Hurricane Ida

Based on what a friend in Covington told us, we won’t be going home to Louisiana anytime soon. Trees and power lines are down everywhere; gas and food are scarce; a boil-water advisory and 24-hour curfew are in effect.

The hurricane experience has been stressful because I’ve vacillated between hope, complacency, and dread. We saw that Hurricane Ida would hit us head on. Maybe it won’t be so bad, we thought. Should we stay? Yes, let’s stay. I don’t know; do we really want to be here for the aftermath? OK, we’re leaving. Does that mean we have to throw away all our food? Let’s just stay. Good idea.

We went to bed, thinking we were staying. I woke up at 4:00 a.m. Erlinda was already dressed. She said, “If we’re going, we’d better pack fast and leave as soon as we can.” Our decision was a gut response: hell yes, we’re getting out of here!

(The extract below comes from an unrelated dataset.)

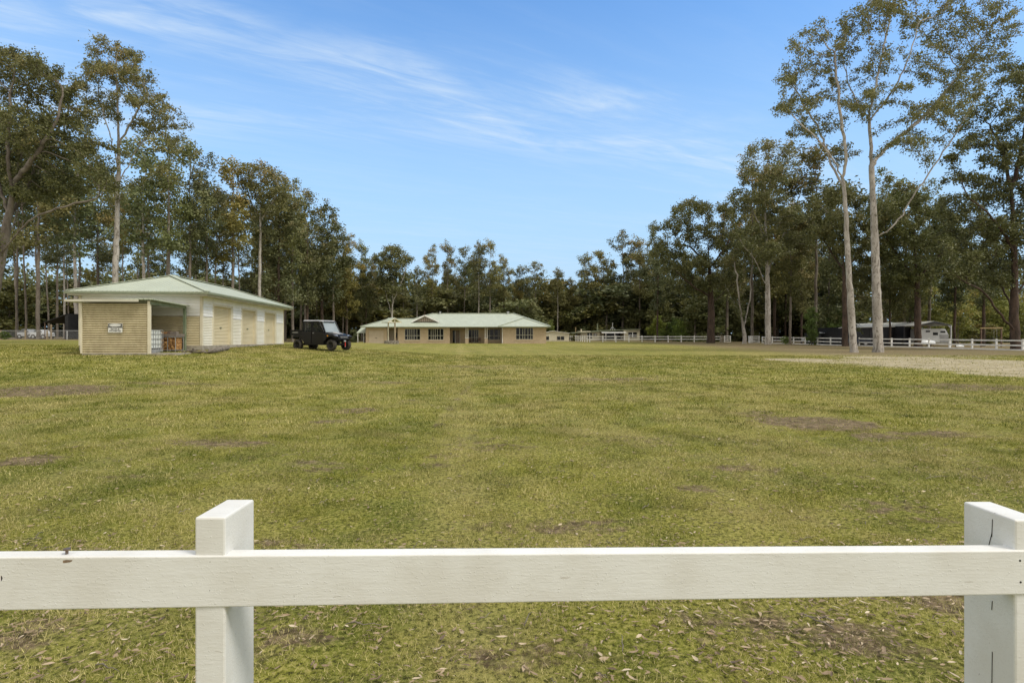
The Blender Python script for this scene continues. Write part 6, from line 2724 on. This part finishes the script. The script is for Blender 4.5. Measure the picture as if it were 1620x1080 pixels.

I knew the storm was coming close to us, but I didn’t realize how close until I saw this satellite photo. The small yellow loop to the right of the eye is Lake Pontchartrain. We live on the north side of the lake.

We won’t return to Covington for at least a week. I’d better find something better to read than what I brought to San Antonio. Guide to Financial Markets and Robert’s Rules for Dummies are not going to cut it.

2 thoughts on “Hurricane Ida

  1. With your vivid, terse descriptives, you captured magnificently the angst of not knowing what to do until the critical last moment of action that y’all had to take to escape Ida. I love your writing.